## start DATASET CONTENT
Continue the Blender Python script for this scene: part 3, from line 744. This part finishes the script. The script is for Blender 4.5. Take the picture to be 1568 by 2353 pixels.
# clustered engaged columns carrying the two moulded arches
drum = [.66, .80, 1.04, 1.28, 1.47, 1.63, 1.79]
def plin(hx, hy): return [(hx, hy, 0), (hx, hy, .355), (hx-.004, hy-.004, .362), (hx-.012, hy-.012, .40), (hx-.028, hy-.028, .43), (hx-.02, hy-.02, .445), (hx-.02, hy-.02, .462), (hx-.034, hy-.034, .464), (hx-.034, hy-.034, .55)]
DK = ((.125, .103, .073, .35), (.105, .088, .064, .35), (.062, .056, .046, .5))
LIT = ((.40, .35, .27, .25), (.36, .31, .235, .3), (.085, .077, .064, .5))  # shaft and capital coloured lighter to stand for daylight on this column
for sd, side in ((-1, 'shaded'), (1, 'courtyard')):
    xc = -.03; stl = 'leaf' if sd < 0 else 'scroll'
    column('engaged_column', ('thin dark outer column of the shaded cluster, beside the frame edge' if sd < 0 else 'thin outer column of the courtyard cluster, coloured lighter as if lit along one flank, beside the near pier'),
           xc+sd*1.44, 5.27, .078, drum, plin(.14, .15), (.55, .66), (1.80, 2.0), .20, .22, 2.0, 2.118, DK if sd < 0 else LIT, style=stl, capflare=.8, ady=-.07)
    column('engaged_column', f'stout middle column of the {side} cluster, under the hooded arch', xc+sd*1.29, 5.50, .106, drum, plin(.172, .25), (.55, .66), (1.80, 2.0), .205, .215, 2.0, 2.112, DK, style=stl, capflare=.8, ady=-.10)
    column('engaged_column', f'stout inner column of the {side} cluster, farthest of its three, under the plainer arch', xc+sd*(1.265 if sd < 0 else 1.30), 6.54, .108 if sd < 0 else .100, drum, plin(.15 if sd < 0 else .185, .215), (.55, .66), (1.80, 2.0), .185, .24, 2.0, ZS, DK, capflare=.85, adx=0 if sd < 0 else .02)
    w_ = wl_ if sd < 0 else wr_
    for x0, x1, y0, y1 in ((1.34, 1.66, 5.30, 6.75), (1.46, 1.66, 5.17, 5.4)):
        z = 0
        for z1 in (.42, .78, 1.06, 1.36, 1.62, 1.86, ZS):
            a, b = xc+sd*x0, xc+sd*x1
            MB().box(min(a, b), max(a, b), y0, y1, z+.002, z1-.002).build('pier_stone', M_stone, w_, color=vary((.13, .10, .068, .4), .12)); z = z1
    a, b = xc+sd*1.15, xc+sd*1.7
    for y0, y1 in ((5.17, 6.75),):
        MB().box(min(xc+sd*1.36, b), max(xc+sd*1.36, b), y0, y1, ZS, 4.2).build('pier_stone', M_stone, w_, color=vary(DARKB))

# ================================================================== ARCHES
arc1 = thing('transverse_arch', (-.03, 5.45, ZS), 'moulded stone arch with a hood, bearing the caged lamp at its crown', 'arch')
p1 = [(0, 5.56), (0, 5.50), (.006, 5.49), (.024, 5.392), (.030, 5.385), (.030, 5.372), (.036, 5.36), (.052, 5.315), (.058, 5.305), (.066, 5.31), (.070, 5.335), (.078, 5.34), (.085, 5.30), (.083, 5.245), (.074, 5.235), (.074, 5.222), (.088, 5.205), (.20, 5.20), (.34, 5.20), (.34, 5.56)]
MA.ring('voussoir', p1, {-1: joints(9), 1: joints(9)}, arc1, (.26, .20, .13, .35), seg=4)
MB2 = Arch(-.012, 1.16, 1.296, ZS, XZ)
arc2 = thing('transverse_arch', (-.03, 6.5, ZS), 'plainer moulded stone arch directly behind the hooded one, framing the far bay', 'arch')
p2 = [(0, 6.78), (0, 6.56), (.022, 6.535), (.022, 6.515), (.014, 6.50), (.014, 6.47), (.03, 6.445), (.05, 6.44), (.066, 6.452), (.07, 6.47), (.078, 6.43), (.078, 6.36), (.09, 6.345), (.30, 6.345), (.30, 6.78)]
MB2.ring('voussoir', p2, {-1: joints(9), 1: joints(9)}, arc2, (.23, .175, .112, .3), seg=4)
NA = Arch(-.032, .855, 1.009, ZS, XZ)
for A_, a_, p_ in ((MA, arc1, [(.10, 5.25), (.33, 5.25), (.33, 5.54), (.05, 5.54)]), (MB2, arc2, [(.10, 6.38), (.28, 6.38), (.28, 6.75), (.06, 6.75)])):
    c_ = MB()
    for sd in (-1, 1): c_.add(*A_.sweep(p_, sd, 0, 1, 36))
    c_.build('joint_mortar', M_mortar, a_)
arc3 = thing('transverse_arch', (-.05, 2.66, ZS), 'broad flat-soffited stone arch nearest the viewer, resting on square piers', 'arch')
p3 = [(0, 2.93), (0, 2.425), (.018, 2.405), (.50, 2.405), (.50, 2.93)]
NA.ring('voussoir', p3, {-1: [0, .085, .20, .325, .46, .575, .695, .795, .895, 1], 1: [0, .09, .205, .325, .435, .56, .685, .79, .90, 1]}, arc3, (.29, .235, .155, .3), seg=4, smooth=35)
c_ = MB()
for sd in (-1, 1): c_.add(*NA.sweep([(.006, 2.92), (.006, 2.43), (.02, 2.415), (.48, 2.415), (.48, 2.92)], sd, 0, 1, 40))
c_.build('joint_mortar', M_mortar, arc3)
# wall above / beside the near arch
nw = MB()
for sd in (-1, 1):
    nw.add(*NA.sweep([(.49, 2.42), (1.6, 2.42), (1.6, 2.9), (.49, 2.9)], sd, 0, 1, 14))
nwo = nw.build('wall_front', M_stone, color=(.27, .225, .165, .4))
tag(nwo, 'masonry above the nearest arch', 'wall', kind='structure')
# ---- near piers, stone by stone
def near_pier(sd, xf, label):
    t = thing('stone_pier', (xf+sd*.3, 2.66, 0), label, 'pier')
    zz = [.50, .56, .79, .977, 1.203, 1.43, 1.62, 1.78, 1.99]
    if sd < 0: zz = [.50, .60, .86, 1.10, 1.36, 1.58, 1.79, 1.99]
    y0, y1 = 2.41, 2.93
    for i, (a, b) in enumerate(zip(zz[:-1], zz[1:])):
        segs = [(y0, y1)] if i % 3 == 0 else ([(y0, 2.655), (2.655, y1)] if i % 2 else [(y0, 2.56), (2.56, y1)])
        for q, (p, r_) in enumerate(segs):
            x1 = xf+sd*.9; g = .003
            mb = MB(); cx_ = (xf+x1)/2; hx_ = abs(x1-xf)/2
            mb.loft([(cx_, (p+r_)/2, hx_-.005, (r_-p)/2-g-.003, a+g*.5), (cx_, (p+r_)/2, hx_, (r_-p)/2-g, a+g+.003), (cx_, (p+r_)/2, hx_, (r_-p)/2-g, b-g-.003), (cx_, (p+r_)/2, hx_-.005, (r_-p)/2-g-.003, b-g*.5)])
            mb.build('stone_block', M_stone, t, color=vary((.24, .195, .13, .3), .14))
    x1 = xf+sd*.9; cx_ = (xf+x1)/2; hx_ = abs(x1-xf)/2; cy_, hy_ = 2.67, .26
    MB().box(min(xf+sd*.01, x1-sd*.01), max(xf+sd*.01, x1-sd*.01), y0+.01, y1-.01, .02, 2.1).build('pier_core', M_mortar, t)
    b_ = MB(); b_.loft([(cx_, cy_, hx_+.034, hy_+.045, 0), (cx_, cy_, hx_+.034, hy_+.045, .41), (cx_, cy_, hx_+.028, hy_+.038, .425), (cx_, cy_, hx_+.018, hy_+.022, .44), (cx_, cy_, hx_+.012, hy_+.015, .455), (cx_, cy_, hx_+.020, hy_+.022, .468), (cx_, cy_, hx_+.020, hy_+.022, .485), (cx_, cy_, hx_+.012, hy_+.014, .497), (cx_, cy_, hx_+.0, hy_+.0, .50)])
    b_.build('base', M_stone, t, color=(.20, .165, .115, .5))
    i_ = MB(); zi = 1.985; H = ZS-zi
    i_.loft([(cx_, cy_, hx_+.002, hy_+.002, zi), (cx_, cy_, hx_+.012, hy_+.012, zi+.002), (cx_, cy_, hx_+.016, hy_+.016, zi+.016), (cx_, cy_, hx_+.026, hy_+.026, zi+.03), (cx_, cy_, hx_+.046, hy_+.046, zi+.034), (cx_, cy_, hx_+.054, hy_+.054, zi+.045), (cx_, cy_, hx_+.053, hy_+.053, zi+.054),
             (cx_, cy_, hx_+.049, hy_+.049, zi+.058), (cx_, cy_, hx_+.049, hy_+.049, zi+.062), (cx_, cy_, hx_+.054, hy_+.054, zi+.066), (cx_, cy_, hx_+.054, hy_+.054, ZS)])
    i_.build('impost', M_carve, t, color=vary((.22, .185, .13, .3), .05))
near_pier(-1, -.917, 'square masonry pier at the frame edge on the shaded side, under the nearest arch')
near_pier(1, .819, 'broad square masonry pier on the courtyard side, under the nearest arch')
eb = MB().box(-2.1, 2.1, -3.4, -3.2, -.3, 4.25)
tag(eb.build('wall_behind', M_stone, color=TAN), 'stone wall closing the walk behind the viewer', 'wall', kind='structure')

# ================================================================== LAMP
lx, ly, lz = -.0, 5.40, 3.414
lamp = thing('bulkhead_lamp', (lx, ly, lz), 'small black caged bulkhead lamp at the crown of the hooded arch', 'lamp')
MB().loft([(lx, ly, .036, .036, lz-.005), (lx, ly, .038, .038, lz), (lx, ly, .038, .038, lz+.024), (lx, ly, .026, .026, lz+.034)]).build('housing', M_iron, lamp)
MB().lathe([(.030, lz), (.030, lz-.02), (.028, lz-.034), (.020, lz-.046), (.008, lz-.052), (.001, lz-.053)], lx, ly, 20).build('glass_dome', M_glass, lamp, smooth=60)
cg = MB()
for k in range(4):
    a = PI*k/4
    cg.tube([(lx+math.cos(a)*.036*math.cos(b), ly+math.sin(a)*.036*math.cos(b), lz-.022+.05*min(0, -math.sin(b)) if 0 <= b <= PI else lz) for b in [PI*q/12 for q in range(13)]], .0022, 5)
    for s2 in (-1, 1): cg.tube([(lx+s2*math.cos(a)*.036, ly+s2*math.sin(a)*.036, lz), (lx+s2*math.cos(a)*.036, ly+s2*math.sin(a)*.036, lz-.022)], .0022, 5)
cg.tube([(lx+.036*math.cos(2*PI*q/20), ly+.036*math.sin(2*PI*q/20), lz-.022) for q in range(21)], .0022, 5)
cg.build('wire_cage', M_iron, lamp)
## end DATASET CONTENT
EXERCISE:
Exactly reproduce the lines that run from the line bearing "a, b = xc+sd*x0, xc+sd*x1" through the line bearing "M_stone, w_, color=vary(DARKB))", with both end lines included.

WORKED SOLUTION:
            a, b = xc+sd*x0, xc+sd*x1
            MB().box(min(a, b), max(a, b), y0, y1, z+.002, z1-.002).build('pier_stone', M_stone, w_, color=vary((.13, .10, .068, .4), .12)); z = z1
    a, b = xc+sd*1.15, xc+sd*1.7
    for y0, y1 in ((5.17, 6.75),):
        MB().box(min(xc+sd*1.36, b), max(xc+sd*1.36, b), y0, y1, ZS, 4.2).build('pier_stone', M_stone, w_, color=vary(DARKB))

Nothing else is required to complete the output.